The crime market loves a foreign protagonist the way it loves a drizzle-soaked skyline: as garnish. A name with an accent, a few “cultural” habits, an outsider’s wisecrack, then back to the real business - Scottish grit served in familiar bowls. Hania Allen doesn’t do garnish. Her Dundee books treat immigrant identity like a forensic trace: it changes what gets noticed, what gets believed, what gets misread, and who gets punished for speaking in the wrong register at the wrong time.
Allen came to this series with mileage. She’d already written elsewhere - different cities, different angles - before she planted a Polish detective in Dundee and let the place talk back. That matters because she isn’t sightseeing. She writes like someone who’s lived among layered identities long enough to distrust the performance of belonging. Her own Polish family background isn’t a marketing sticker; it’s an engine for suspicion. She’s alert to the way nations love “diversity” until the minute it becomes inconvenient, until it starts asking questions about power rather than adding colour to a cast list.
DI Dania Gorska is the refusal made flesh. She’s Polish-born, working in Dundee, and the books don’t treat that as an uplifting tale of integration. They treat it as constant friction. Dania’s identity isn’t there to decorate the prose; it’s there to complicate the investigation. She hears what locals won’t. She misunderstands what locals assume is obvious. She’s granted access in one room because she’s police, denied humanity in the next because she’s foreign. That isn’t a subplot. That’s the casework.
What Allen gets right - ruthlessly - is that “outsider” isn’t a vibe. It’s a daily audit. Every interaction becomes a test: how Scottish are you allowed to be, how Polish are you allowed to remain, how much of yourself are you expected to translate for other people’s comfort. In a genre that often treats detectives as untouchable authority figures, Dania’s authority is conditional. She walks into a crime scene with a badge and still has to prove she deserves the air in the room. That tension makes the policing feel more honest than the usual hero-cop cosplay.
Allen doesn’t use immigrant identity as seasoning; she uses it as pressure, the kind that changes the shape of every conversation and exposes who gets to define “normal.”
Setting the series in Dundee is another deliberate refusal. It’s not the Scotland of international crime-fiction branding, all Highlands romance and Edinburgh gothic. Dundee is urban, specific, and stubbornly unglamorous - a place with its own history and its own chips on its shoulder. Allen writes it as lived terrain, not a backdrop. Dania’s foreignness and Dundee’s under-sold identity feed each other: both are treated as “secondary” by louder centres, both are expected to perform gratitude, both know what it is to be spoken about rather than listened to.

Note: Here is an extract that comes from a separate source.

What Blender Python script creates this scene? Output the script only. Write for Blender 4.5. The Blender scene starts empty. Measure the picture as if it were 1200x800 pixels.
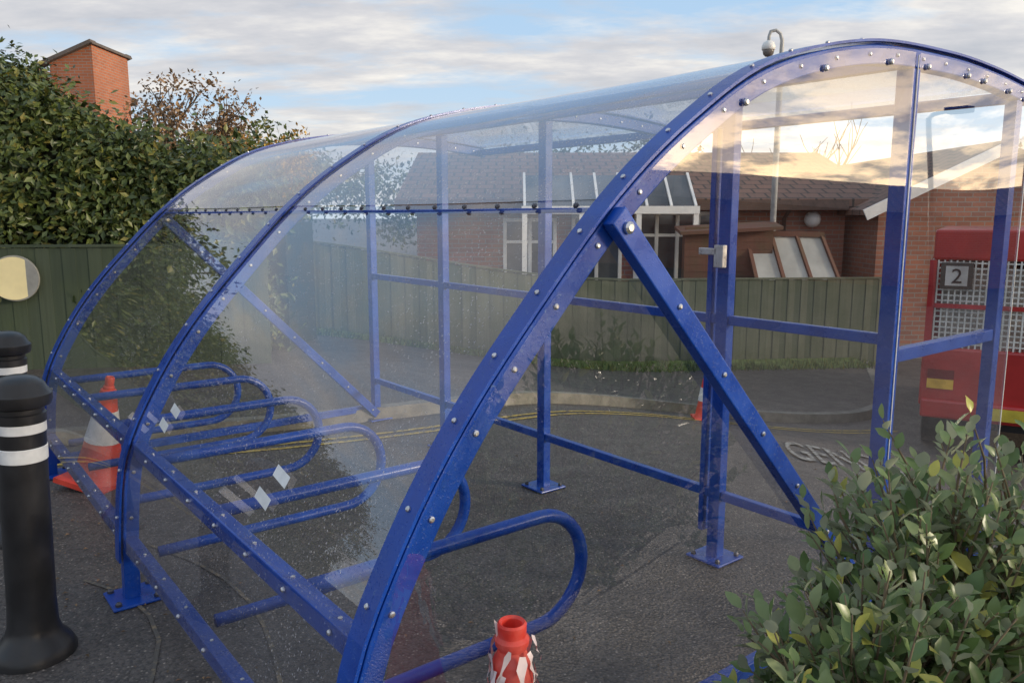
import bpy, math, random
import numpy as np
from mathutils import Vector, Matrix
random.seed(4); rng=np.random.default_rng(7)
S=bpy.context.scene
S.view_settings.view_transform='Standard'; S.view_settings.look='None'
S.view_settings.exposure=0
D1=np.array([-.618,.786,0.]); D2=np.array([.786,.618,0.])
def P(s,w,z): return D1*s+D2*w+np.array([0,0,z])
def g(x,y):
    w=.786*x+.618*y
    t=min(1,max(0,(w-3.3)/5.2)); return -.68*t*t*(3-2*t)

# ------------------------------------------------------------ builders
class MB:
    def __init__(s): s.v=[]; s.f=[]
    def add(s,v,f):
        o=len(s.v); s.v+= [tuple(map(float,p)) for p in v]; s.f+=[tuple(i+o for i in q) for q in f]
    def box(s,c,size,rot=None):
        c=np.array(c,float); h=np.array(size)/2
        R=np.eye(3) if rot is None else rot
        vs=[c+R@(h*np.array(k)) for k in [(-1,-1,-1),(1,-1,-1),(1,1,-1),(-1,1,-1),(-1,-1,1),(1,-1,1),(1,1,1),(-1,1,1)]]
        s.add(vs,[(0,3,2,1),(4,5,6,7),(0,1,5,4),(1,2,6,5),(2,3,7,6),(3,0,4,7)])
    def bb(s,a,b): 
        a=np.array(a,float); b=np.array(b,float); s.box((a+b)/2,np.abs(b-a))
    def beam(s,p0,p1,a,b,up=(0,0,1)):
        p0=np.array(p0,float);p1=np.array(p1,float); d=p1-p0; L=np.linalg.norm(d); d/=L
        up=np.array(up,float); x=np.cross(d,up)
        if np.linalg.norm(x)<1e-4: x=np.cross(d,np.array([1.,0,0]))
        x/=np.linalg.norm(x); y=np.cross(x,d)
        s.box((p0+p1)/2,(a,L,b),np.column_stack([x,d,y]))
    def tube(s,pts,r,n=10,closed=False,caps=True):
        pts=[np.array(p,float) for p in pts]; N=len(pts)
        rs=r if hasattr(r,'__len__') else [r]*N
        T=[]
        for i in range(N):
            a=pts[max(0,i-1)];b=pts[min(N-1,i+1)]; t=b-a; T.append(t/(np.linalg.norm(t)+1e-9))
        ref=np.array([0,0,1.]) if abs(T[0][2])<.9 else np.array([1.,0,0])
        x=np.cross(T[0],ref);x/=np.linalg.norm(x); vs=[]
        for i in range(N):
            x=x-T[i]*np.dot(x,T[i]); x/=np.linalg.norm(x)+1e-9; y=np.cross(T[i],x)
            for k in range(n):
                a=2*math.pi*k/n; vs.append(pts[i]+rs[i]*(math.cos(a)*x+math.sin(a)*y))
        fs=[]
        for i in range(N-1):
            for k in range(n):
                k2=(k+1)%n; fs.append((i*n+k,i*n+k2,(i+1)*n+k2,(i+1)*n+k))
        if caps: fs.append(tuple(range(n))[::-1]); fs.append(tuple((N-1)*n+k for k in range(n)))
        s.add(vs,fs)
    def lathe(s,prof,c=(0,0,0),n=32,M=None):
        c=np.array(c,float); vs=[];N=len(prof)
        for r,z in prof:
            for k in range(n):
                a=2*math.pi*k/n; p=np.array([r*math.cos(a),r*math.sin(a),z])
                if M is not None: p=M@p
                vs.append(c+p)
        fs=[]
        for i in range(N-1):
            for k in range(n):
                k2=(k+1)%n; fs.append((i*n+k,i*n+k2,(i+1)*n+k2,(i+1)*n+k))
        fs.append(tuple(range(n))[::-1]); fs.append(tuple((N-1)*n+k for k in range(n)))
        s.add(vs,fs)
    def disc(s,c,nrm,r,h,n=10):
        nrm=np.array(nrm,float); nrm/=np.linalg.norm(nrm); c=np.array(c,float)
        s.tube([c,c+nrm*h*.6,c+nrm*h],[r,r,r*.55],n)
    def obj(s,name,mat,parent=None,smooth=False,bevel=0):
        me=bpy.data.meshes.new(name); me.from_pydata(s.v,[],s.f); me.update()
        o=bpy.data.objects.new(name,me); S.collection.objects.link(o)
        me.materials.append(mat)
        if smooth: 
            for p in me.polygons: p.use_smooth=True
        if bevel:
            m=o.modifiers.new('bv','BEVEL'); m.width=bevel; m.segments=2; m.limit_method='ANGLE'
            m.angle_limit=math.radians(50)
        if parent: o.parent=parent
        return o
def smooth_angle(o,deg=40):
    for p in o.data.polygons: p.use_smooth=True
    try:
        o.data.set_sharp_from_angle(angle=math.radians(deg))
    except Exception: pass
def empty(name):
    e=bpy.data.objects.new(name,None); S.collection.objects.link(e); return e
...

And because Allen understands the genre’s bad habits, she keeps swerving away from the lazy “immigrant detective as moral saviour” routine. Dania isn’t a saint. She’s sharp-edged, sometimes solitary, capable of obsession, and she carries her past like weight, not like exotic intrigue. When Allen gives her recognisable cultural touchstones - drink, music, family history - she doesn’t present them as cute quirks. They’re coping mechanisms. They’re nerves. They’re how a person keeps going in a job that eats empathy and in a society that demands assimilation as proof of worth.
The cases themselves lean into this theme without turning into sermons. Old bones, missing girls, family secrets, local institutions protecting themselves - Allen isn’t chasing “twists” so much as she’s circling the same grim truth: communities decide whose suffering counts long before the detective arrives. Immigrant identity becomes a kind of evidential lens here, because Dania isn’t fully hypnotised by local loyalties. She can see the social bargains that natives mistake for nature.
Cosy crime sells “community” as a warm chorus; Allen writes community as an enforcement mechanism, and the outsider is the one person not fully trained to sing along.
This is Dundee noir with its hands kept dirty. Not because it’s “edgy,” but because it refuses the comfort of pretending prejudice is rare, or that institutions are basically fair if you follow the rules. Allen’s books keep showing how the rules are written - by whom, for whom, and with which bodies in mind.
So if you’re looking for the cute immigrant-detective novelty act, go elsewhere. Allen’s Dania Gorska series doesn’t give you window dressing. It gives you the evidence trail of belonging: smudged, contested, and impossible to tidy up for a reader who wants Scotland to stay a postcard.